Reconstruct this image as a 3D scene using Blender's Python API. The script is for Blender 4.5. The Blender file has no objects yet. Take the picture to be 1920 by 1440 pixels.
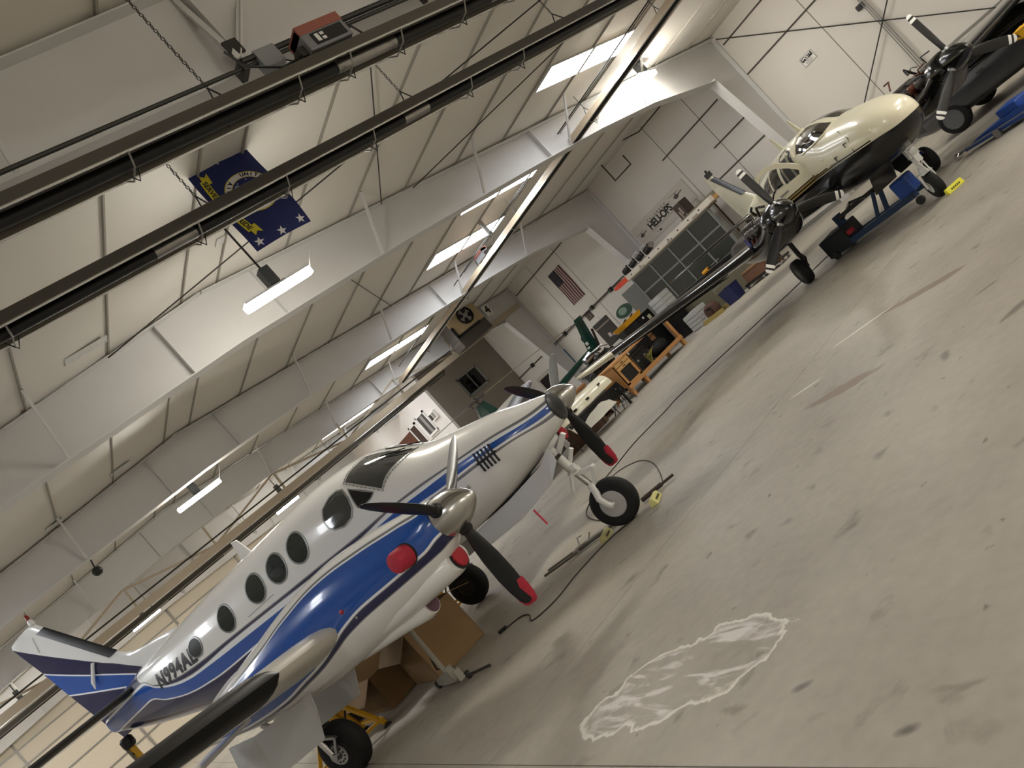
import bpy, bmesh, math, random
import numpy as np
from mathutils import Vector, Matrix
random.seed(7)
S = bpy.context.scene
COL = S.collection
PI = math.pi
# ------------------------------------------------------------------ camera, world, exposure
cam_d = bpy.data.cameras.new('camera'); cam = bpy.data.objects.new('camera', cam_d); COL.objects.link(cam)
cam_d.sensor_fit = 'HORIZONTAL'; cam_d.sensor_width = 36.0; cam_d.lens = 36.0 * 1548.976 / 1920.0
cam_d.clip_start = 0.05; cam_d.clip_end = 200
_R = ((0.393289, 0.627919, -0.671596), (-0.382192, -0.552705, -0.740572), (-0.836213, 0.547938, 0.022612))
_C = (8.210862, -5.339320, 1.915685)
cam.matrix_world = Matrix(((_R[0][0], -_R[1][0], -_R[2][0], _C[0]), (_R[0][1], -_R[1][1], -_R[2][1], _C[1]), (_R[0][2], -_R[1][2], -_R[2][2], _C[2]), (0, 0, 0, 1)))
S.camera = cam
S.view_settings.view_transform = 'Standard'; S.view_settings.look = 'None'; S.view_settings.gamma = 1.0
S.view_settings.use_curve_mapping = False
S.view_settings.exposure = 1.15
S.cycles.max_bounces = 8; S.cycles.diffuse_bounces = 5; S.cycles.glossy_bounces = 3; S.cycles.sample_clamp_indirect = 4.0
wd = bpy.data.worlds.new('world'); S.world = wd; wd.use_nodes = True
wd.node_tree.nodes['Background'].inputs[0].default_value = (0.75, 0.82, 0.9, 1); wd.node_tree.nodes['Background'].inputs[1].default_value = 0.6
SKYLIGHT_E, TUBE_E = 8.0, 60.0

# ------------------------------------------------------------------ materials
def lin(h):
    h = h.lstrip('#'); c = [int(h[i:i+2], 16) / 255 for i in (0, 2, 4)]
    return tuple(x / 12.92 if x <= .04045 else ((x + .055) / 1.055) ** 2.4 for x in c) + (1,)
MATS = {}
def M(name, colr='#808080', rough=.5, metal=0.0, coat=0.0, var=0.0, scale=6.0, bump=0.0, emit=0.0, spec=None, stretch=None):
    if name in MATS: return MATS[name]
    m = bpy.data.materials.new(name); m.use_nodes = True; nt = m.node_tree; b = nt.nodes['Principled BSDF']
    c = lin(colr) if isinstance(colr, str) else colr
    b.inputs['Base Color'].default_value = c; b.inputs['Roughness'].default_value = rough; b.inputs['Metallic'].default_value = metal
    b.inputs['Coat Weight'].default_value = coat; b.inputs['Coat Roughness'].default_value = .08
    if spec is not None: b.inputs['Specular IOR Level'].default_value = spec
    if emit: b.inputs['Emission Color'].default_value = c; b.inputs['Emission Strength'].default_value = emit
    if var or bump:
        tc = nt.nodes.new('ShaderNodeTexCoord'); src = tc.outputs['Object']
        if stretch:
            mp = nt.nodes.new('ShaderNodeMapping'); mp.inputs['Scale'].default_value = stretch; nt.links.new(src, mp.inputs[0]); src = mp.outputs[0]
        n = nt.nodes.new('ShaderNodeTexNoise'); n.inputs['Scale'].default_value = scale; n.inputs['Detail'].default_value = 5
        nt.links.new(src, n.inputs['Vector'])
        if var:
            mx = nt.nodes.new('ShaderNodeMix'); mx.data_type = 'RGBA'
            mx.inputs[6].default_value = tuple(x * (1 - var) for x in c[:3]) + (1,); mx.inputs[7].default_value = tuple(min(1, x * (1 + var)) for x in c[:3]) + (1,)
            nt.links.new(n.outputs['Fac'], mx.inputs[0]); nt.links.new(mx.outputs[2], b.inputs['Base Color'])
        if bump:
            bp = nt.nodes.new('ShaderNodeBump'); bp.inputs['Strength'].default_value = bump; bp.inputs['Distance'].default_value = .02
            nt.links.new(n.outputs['Fac'], bp.inputs['Height']); nt.links.new(bp.outputs[0], b.inputs['Normal'])
    MATS[name] = m
    return m
def paint(name, base, layers, xr, zr, rough=.25, coat=.4):
    """painted livery: each layer (colour, [(x, z)...], (xmin, xmax)) covers everything below its line, in turn"""
    m = bpy.data.materials.new(name); m.use_nodes = True; nt = m.node_tree; b = nt.nodes['Principled BSDF']
    b.inputs['Roughness'].default_value = rough; b.inputs['Coat Weight'].default_value = coat; b.inputs['Coat Roughness'].default_value = .06
    N, L = nt.nodes.new, nt.links.new
    tc = N('ShaderNodeTexCoord'); sp = N('ShaderNodeSeparateXYZ'); L(tc.outputs['Object'], sp.inputs[0])
    def mr(sock, a, c):
        r = N('ShaderNodeMapRange'); r.inputs[1].default_value = a; r.inputs[2].default_value = c; L(sock, r.inputs[0]); return r.outputs[0]
    xn, zn = mr(sp.outputs[0], *xr), mr(sp.outputs[2], *zr)
    prev = None; pc = lin(base)
    for lay in layers:
        colr, pts = lay[0], sorted(lay[1])
        fc = N('ShaderNodeFloatCurve'); cv = fc.mapping.curves[0]
        q = [((x - xr[0]) / (xr[1] - xr[0]), (z - zr[0]) / (zr[1] - zr[0])) for x, z in pts]
        if q[0][0] > 0: q = [(0, q[0][1])] + q
        if q[-1][0] < 1: q = q + [(1, q[-1][1])]
        while len(cv.points) < len(q): cv.points.new(.5, .5)
        for p_, (a, c) in zip(cv.points, q): p_.location = (a, c); p_.handle_type = 'VECTOR' if len(pts) <= 4 else 'AUTO_CLAMPED'
        fc.mapping.use_clip = False; fc.mapping.update(); L(xn, fc.inputs['Value'])
        lt = N('ShaderNodeMath'); lt.operation = 'LESS_THAN'; L(zn, lt.inputs[0]); L(fc.outputs[0], lt.inputs[1]); fac = lt.outputs[0]
        if len(lay) > 2:
            for op, v in (('GREATER_THAN', lay[2][0]), ('LESS_THAN', lay[2][1])):
                t = N('ShaderNodeMath'); t.operation = op; L(sp.outputs[0], t.inputs[0]); t.inputs[1].default_value = v
                k = N('ShaderNodeMath'); k.operation = 'MULTIPLY'; L(fac, k.inputs[0]); L(t.outputs[0], k.inputs[1]); fac = k.outputs[0]
        mx = N('ShaderNodeMix'); mx.data_type = 'RGBA'; L(fac, mx.inputs[0])
        if prev is None: mx.inputs[6].default_value = pc
        else: L(prev, mx.inputs[6])
        mx.inputs[7].default_value = lin(colr); prev = mx.outputs[2]
    if prev is None: b.inputs['Base Color'].default_value = pc
    else: L(prev, b.inputs['Base Color'])
    return m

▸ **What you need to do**
Give the data again exactly as written, with all pictures left out.

▸ **Task response**
Reconstruct this image as a 3D scene using Blender's Python API. The script is for Blender 4.5. The Blender file has no objects yet. Take the picture to be 1920 by 1440 pixels.
import bpy, bmesh, math, random
import numpy as np
from mathutils import Vector, Matrix
random.seed(7)
S = bpy.context.scene
COL = S.collection
PI = math.pi
# ------------------------------------------------------------------ camera, world, exposure
cam_d = bpy.data.cameras.new('camera'); cam = bpy.data.objects.new('camera', cam_d); COL.objects.link(cam)
cam_d.sensor_fit = 'HORIZONTAL'; cam_d.sensor_width = 36.0; cam_d.lens = 36.0 * 1548.976 / 1920.0
cam_d.clip_start = 0.05; cam_d.clip_end = 200
_R = ((0.393289, 0.627919, -0.671596), (-0.382192, -0.552705, -0.740572), (-0.836213, 0.547938, 0.022612))
_C = (8.210862, -5.339320, 1.915685)
cam.matrix_world = Matrix(((_R[0][0], -_R[1][0], -_R[2][0], _C[0]), (_R[0][1], -_R[1][1], -_R[2][1], _C[1]), (_R[0][2], -_R[1][2], -_R[2][2], _C[2]), (0, 0, 0, 1)))
S.camera = cam
S.view_settings.view_transform = 'Standard'; S.view_settings.look = 'None'; S.view_settings.gamma = 1.0
S.view_settings.use_curve_mapping = False
S.view_settings.exposure = 1.15
S.cycles.max_bounces = 8; S.cycles.diffuse_bounces = 5; S.cycles.glossy_bounces = 3; S.cycles.sample_clamp_indirect = 4.0
wd = bpy.data.worlds.new('world'); S.world = wd; wd.use_nodes = True
wd.node_tree.nodes['Background'].inputs[0].default_value = (0.75, 0.82, 0.9, 1); wd.node_tree.nodes['Background'].inputs[1].default_value = 0.6
SKYLIGHT_E, TUBE_E = 8.0, 60.0

# ------------------------------------------------------------------ materials
def lin(h):
    h = h.lstrip('#'); c = [int(h[i:i+2], 16) / 255 for i in (0, 2, 4)]
    return tuple(x / 12.92 if x <= .04045 else ((x + .055) / 1.055) ** 2.4 for x in c) + (1,)
MATS = {}
def M(name, colr='#808080', rough=.5, metal=0.0, coat=0.0, var=0.0, scale=6.0, bump=0.0, emit=0.0, spec=None, stretch=None):
    if name in MATS: return MATS[name]
    m = bpy.data.materials.new(name); m.use_nodes = True; nt = m.node_tree; b = nt.nodes['Principled BSDF']
    c = lin(colr) if isinstance(colr, str) else colr
    b.inputs['Base Color'].default_value = c; b.inputs['Roughness'].default_value = rough; b.inputs['Metallic'].default_value = metal
    b.inputs['Coat Weight'].default_value = coat; b.inputs['Coat Roughness'].default_value = .08
    if spec is not None: b.inputs['Specular IOR Level'].default_value = spec
    if emit: b.inputs['Emission Color'].default_value = c; b.inputs['Emission Strength'].default_value = emit
    if var or bump:
        tc = nt.nodes.new('ShaderNodeTexCoord'); src = tc.outputs['Object']
        if stretch:
            mp = nt.nodes.new('ShaderNodeMapping'); mp.inputs['Scale'].default_value = stretch; nt.links.new(src, mp.inputs[0]); src = mp.outputs[0]
        n = nt.nodes.new('ShaderNodeTexNoise'); n.inputs['Scale'].default_value = scale; n.inputs['Detail'].default_value = 5
        nt.links.new(src, n.inputs['Vector'])
        if var:
            mx = nt.nodes.new('ShaderNodeMix'); mx.data_type = 'RGBA'
            mx.inputs[6].default_value = tuple(x * (1 - var) for x in c[:3]) + (1,); mx.inputs[7].default_value = tuple(min(1, x * (1 + var)) for x in c[:3]) + (1,)
            nt.links.new(n.outputs['Fac'], mx.inputs[0]); nt.links.new(mx.outputs[2], b.inputs['Base Color'])
        if bump:
            bp = nt.nodes.new('ShaderNodeBump'); bp.inputs['Strength'].default_value = bump; bp.inputs['Distance'].default_value = .02
            nt.links.new(n.outputs['Fac'], bp.inputs['Height']); nt.links.new(bp.outputs[0], b.inputs['Normal'])
    MATS[name] = m
    return m
def paint(name, base, layers, xr, zr, rough=.25, coat=.4):
    """painted livery: each layer (colour, [(x, z)...], (xmin, xmax)) covers everything below its line, in turn"""
    m = bpy.data.materials.new(name); m.use_nodes = True; nt = m.node_tree; b = nt.nodes['Principled BSDF']
    b.inputs['Roughness'].default_value = rough; b.inputs['Coat Weight'].default_value = coat; b.inputs['Coat Roughness'].default_value = .06
    N, L = nt.nodes.new, nt.links.new
    tc = N('ShaderNodeTexCoord'); sp = N('ShaderNodeSeparateXYZ'); L(tc.outputs['Object'], sp.inputs[0])
    def mr(sock, a, c):
        r = N('ShaderNodeMapRange'); r.inputs[1].default_value = a; r.inputs[2].default_value = c; L(sock, r.inputs[0]); return r.outputs[0]
    xn, zn = mr(sp.outputs[0], *xr), mr(sp.outputs[2], *zr)
    prev = None; pc = lin(base)
    for lay in layers:
        colr, pts = lay[0], sorted(lay[1])
        fc = N('ShaderNodeFloatCurve'); cv = fc.mapping.curves[0]
        q = [((x - xr[0]) / (xr[1] - xr[0]), (z - zr[0]) / (zr[1] - zr[0])) for x, z in pts]
        if q[0][0] > 0: q = [(0, q[0][1])] + q
        if q[-1][0] < 1: q = q + [(1, q[-1][1])]
        while len(cv.points) < len(q): cv.points.new(.5, .5)
        for p_, (a, c) in zip(cv.points, q): p_.location = (a, c); p_.handle_type = 'VECTOR' if len(pts) <= 4 else 'AUTO_CLAMPED'
        fc.mapping.use_clip = False; fc.mapping.update(); L(xn, fc.inputs['Value'])
        lt = N('ShaderNodeMath'); lt.operation = 'LESS_THAN'; L(zn, lt.inputs[0]); L(fc.outputs[0], lt.inputs[1]); fac = lt.outputs[0]
        if len(lay) > 2:
            for op, v in (('GREATER_THAN', lay[2][0]), ('LESS_THAN', lay[2][1])):
                t = N('ShaderNodeMath'); t.operation = op; L(sp.outputs[0], t.inputs[0]); t.inputs[1].default_value = v
                k = N('ShaderNodeMath'); k.operation = 'MULTIPLY'; L(fac, k.inputs[0]); L(t.outputs[0], k.inputs[1]); fac = k.outputs[0]
        mx = N('ShaderNodeMix'); mx.data_type = 'RGBA'; L(fac, mx.inputs[0])
        if prev is None: mx.inputs[6].default_value = pc
        else: L(prev, mx.inputs[6])
        mx.inputs[7].default_value = lin(colr); prev = mx.outputs[2]
    if prev is None: b.inputs['Base Color'].default_value = pc
    else: L(prev, b.inputs['Base Color'])
    return m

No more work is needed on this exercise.